Prove $\lim_{x\to0} \sqrt {4 − x} = 2$ using $ε$, $δ$-definition.

Question

Prove $\lim_{x\to0} \sqrt {4 − x} = 2$ using $\varepsilon$, $\delta$-definition.

Here's what I got:

Given $\varepsilon > 0$, choose a particular $\delta$.

Then whenever $0 < |x| < \delta$,

$|\sqrt {4 − x} - 2|$ has to equal $\varepsilon$ if we want to prove this limit.
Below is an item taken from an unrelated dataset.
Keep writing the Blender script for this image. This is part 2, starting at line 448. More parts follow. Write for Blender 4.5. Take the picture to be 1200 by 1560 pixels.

I know that $4-x > 0$. How do I prove and present this question?

Thanks.

Answer 1

$y:= 4-x$, then $y \ge 0,$ for $x \le 4.$

Show : $\lim _{y \rightarrow 4} √y = 2$.

Let $\epsilon \gt 0$ be given.

Choose: $\delta =2\epsilon$, then:

$0 \le |√y -2| = |√y-2| \dfrac{√y+2}{√y+2} =$

$\dfrac{|y-4|}{√y +2} \le \dfrac{|y-4|}{2} \lt$

$\delta/2 = \epsilon.$

Answer 2

Hint: $$\left|\sqrt{4-x}-2\right|=\left|\frac{(\sqrt{4-x}-2)(\sqrt{4-x}+2)}{\sqrt{4-x}+2}\right|=\left|\frac{4-x-4}{\sqrt{4-x}+2}\right|$$